_Exercise description:_ Collect each line containing "from".
┌────────
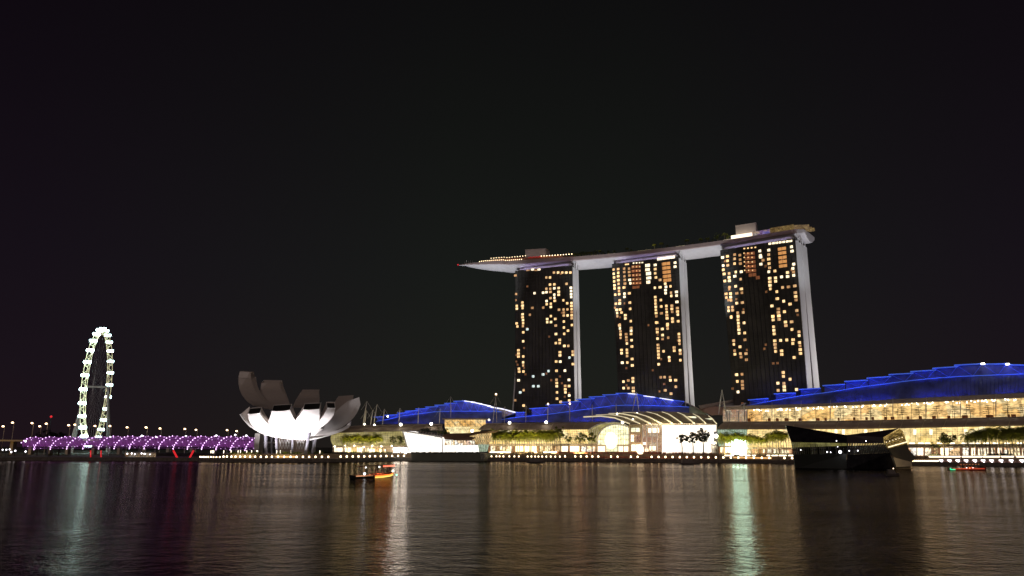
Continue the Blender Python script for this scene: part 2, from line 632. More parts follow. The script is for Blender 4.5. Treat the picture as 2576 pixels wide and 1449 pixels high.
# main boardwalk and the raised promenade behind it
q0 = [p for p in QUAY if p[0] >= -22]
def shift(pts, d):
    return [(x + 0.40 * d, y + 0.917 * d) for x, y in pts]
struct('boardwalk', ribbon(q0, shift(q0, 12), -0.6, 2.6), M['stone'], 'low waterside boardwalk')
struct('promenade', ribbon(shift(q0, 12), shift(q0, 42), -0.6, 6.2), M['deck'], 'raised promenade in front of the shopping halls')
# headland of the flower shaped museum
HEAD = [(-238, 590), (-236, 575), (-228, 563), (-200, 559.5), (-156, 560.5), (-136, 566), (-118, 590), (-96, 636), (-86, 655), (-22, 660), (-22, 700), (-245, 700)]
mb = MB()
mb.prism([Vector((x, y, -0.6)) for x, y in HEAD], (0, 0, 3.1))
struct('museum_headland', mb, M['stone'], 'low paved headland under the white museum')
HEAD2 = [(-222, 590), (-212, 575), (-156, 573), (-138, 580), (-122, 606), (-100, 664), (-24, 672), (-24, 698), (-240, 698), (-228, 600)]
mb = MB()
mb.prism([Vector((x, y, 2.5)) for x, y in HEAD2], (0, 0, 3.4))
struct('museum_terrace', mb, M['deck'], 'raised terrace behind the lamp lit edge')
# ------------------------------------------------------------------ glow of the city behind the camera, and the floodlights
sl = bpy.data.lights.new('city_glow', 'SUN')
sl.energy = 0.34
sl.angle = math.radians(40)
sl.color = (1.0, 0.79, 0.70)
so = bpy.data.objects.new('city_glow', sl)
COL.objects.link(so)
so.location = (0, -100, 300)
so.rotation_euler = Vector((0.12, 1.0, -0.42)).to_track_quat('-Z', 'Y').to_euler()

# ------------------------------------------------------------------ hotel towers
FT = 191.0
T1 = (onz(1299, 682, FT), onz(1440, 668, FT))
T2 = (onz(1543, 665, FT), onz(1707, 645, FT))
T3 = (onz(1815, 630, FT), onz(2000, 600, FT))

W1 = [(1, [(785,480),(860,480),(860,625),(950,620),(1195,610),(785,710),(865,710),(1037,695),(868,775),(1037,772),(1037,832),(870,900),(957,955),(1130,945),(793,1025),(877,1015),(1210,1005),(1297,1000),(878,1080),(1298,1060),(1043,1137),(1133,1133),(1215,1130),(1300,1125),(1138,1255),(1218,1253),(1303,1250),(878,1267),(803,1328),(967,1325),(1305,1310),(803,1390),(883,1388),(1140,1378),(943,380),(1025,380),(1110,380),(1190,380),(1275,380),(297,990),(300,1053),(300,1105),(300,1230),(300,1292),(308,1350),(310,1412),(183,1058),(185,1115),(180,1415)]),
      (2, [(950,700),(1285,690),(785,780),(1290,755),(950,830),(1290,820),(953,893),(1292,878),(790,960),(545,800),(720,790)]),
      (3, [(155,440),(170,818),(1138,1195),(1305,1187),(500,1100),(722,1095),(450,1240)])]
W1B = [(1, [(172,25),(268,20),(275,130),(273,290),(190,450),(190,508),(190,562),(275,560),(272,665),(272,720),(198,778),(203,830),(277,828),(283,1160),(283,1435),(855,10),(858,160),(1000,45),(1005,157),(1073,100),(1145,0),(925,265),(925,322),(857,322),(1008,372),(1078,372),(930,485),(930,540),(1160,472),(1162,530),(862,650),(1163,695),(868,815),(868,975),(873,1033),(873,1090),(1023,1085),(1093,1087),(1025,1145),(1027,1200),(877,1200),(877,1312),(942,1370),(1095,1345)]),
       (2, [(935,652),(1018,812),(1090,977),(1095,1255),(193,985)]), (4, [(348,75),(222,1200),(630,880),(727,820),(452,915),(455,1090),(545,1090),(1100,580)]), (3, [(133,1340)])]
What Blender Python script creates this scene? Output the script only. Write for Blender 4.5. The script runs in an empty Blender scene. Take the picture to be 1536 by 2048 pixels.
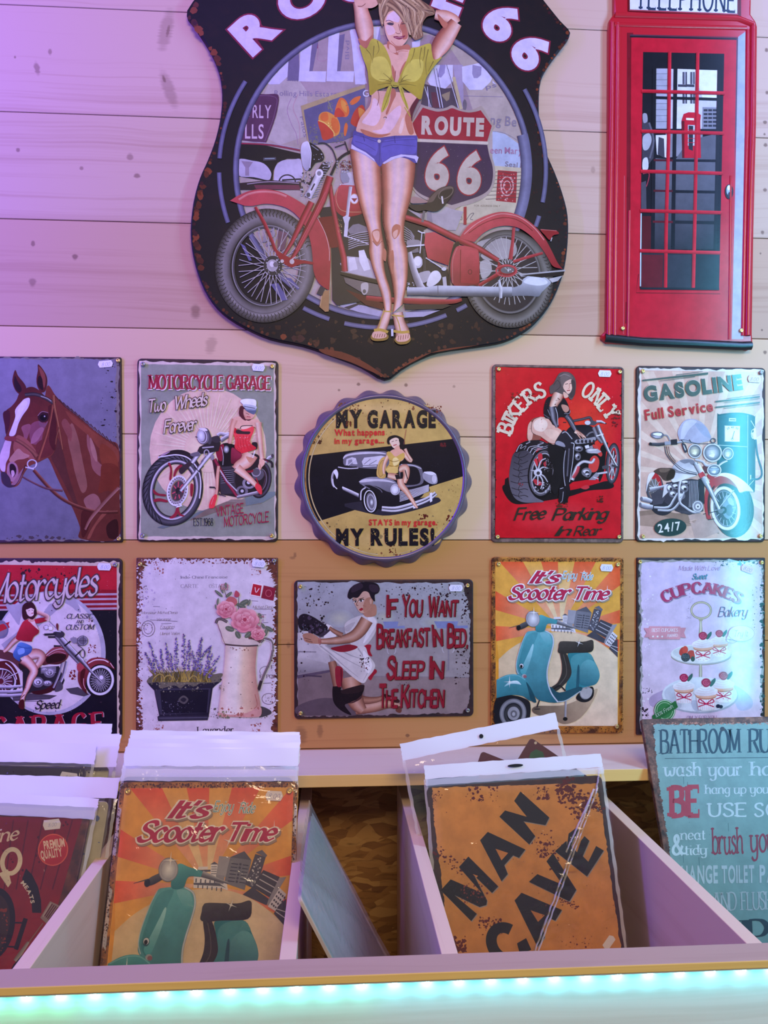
└────────
┌────────
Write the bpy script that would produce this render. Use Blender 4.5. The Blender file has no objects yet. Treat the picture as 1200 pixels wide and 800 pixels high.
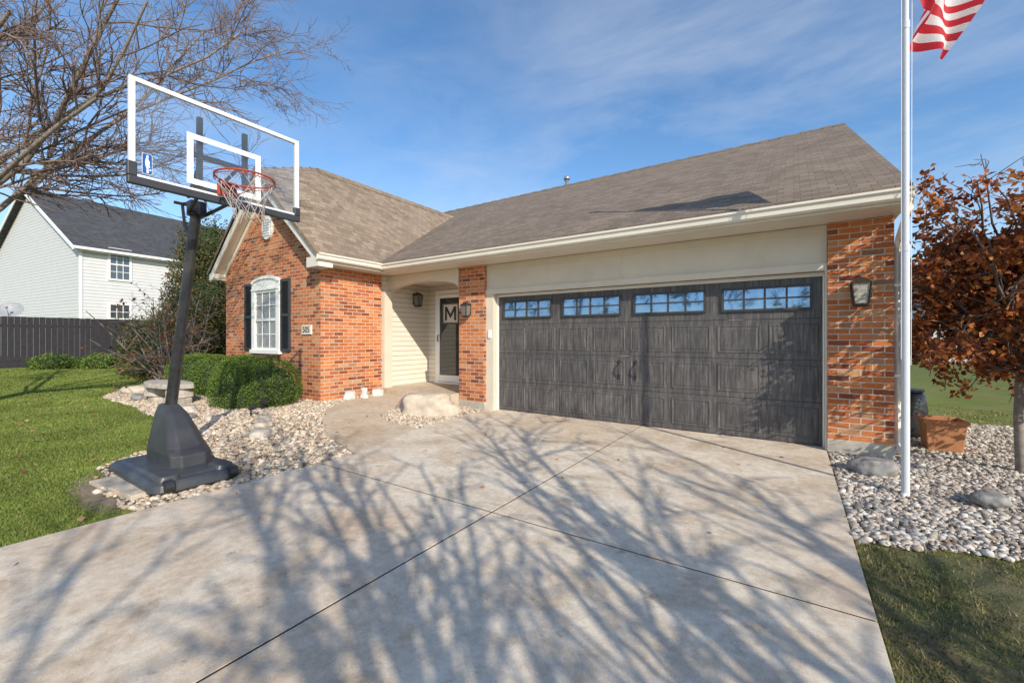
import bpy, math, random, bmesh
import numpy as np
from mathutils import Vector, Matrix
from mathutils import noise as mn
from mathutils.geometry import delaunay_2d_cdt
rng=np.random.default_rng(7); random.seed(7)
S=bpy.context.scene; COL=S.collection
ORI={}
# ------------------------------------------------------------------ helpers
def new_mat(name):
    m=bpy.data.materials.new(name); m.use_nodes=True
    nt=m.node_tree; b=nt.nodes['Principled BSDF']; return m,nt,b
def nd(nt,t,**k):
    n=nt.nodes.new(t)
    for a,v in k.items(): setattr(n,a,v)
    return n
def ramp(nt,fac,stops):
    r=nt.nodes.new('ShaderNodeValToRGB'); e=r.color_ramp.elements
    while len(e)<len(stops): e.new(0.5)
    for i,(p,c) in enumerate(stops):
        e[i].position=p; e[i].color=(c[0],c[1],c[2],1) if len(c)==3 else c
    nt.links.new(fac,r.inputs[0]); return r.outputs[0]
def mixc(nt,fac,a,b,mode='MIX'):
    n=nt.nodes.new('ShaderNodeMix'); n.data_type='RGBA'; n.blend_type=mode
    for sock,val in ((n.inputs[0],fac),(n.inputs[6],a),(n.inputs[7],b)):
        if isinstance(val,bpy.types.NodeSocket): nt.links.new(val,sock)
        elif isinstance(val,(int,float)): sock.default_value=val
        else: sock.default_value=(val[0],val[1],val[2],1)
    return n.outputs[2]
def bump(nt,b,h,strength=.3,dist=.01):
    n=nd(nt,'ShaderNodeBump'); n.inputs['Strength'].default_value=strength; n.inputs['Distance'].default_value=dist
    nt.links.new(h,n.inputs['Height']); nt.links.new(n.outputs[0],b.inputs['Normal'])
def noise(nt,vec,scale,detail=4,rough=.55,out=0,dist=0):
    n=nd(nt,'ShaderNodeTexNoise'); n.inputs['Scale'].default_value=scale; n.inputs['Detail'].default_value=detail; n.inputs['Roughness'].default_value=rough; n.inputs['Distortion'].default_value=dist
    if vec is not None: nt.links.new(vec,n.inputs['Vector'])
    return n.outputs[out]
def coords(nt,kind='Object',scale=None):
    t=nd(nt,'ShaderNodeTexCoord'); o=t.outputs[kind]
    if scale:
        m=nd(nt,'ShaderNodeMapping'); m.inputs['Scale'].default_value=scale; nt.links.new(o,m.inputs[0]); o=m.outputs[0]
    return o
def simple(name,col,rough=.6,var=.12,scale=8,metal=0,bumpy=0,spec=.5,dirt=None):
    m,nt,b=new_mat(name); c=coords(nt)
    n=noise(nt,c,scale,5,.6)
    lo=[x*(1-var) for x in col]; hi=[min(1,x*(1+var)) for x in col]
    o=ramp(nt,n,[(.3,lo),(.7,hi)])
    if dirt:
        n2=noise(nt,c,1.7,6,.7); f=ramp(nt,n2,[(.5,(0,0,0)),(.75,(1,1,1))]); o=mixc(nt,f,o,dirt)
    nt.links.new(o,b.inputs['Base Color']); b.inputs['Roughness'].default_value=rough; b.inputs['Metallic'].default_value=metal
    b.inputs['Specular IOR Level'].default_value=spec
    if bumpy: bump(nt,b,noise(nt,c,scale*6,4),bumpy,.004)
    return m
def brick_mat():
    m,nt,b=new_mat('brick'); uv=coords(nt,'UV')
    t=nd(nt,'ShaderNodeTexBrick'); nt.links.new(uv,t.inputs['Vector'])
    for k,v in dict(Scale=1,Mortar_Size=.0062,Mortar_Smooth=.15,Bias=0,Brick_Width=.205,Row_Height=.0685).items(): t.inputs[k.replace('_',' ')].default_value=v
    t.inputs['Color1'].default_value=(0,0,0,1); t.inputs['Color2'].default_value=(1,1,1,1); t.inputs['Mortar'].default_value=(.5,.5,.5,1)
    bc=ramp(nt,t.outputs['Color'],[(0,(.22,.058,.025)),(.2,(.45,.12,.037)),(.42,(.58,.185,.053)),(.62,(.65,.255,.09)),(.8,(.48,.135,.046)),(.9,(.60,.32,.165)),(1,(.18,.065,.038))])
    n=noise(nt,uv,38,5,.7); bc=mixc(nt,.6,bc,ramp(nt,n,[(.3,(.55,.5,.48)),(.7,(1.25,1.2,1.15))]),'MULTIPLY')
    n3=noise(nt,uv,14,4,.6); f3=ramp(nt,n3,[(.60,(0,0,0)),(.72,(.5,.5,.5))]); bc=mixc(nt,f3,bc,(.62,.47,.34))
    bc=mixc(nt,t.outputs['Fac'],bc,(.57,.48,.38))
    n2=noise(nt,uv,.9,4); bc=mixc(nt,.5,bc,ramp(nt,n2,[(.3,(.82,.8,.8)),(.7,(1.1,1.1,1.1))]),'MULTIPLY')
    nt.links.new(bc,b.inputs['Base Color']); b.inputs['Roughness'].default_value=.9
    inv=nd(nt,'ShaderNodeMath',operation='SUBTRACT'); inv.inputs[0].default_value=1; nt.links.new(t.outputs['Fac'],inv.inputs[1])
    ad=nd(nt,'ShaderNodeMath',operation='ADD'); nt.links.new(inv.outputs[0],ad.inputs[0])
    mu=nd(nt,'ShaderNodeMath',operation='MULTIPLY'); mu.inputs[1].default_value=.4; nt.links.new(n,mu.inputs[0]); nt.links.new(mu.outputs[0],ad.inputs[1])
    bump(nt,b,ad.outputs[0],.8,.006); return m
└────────
_Correct response:_
Continue the Blender Python script for this scene: part 2, from line 632. More parts follow. The script is for Blender 4.5. Treat the picture as 2576 pixels wide and 1449 pixels high.
from mathutils import Vector, Matrix
from mathutils import noise as mn
from mathutils.geometry import delaunay_2d_cdt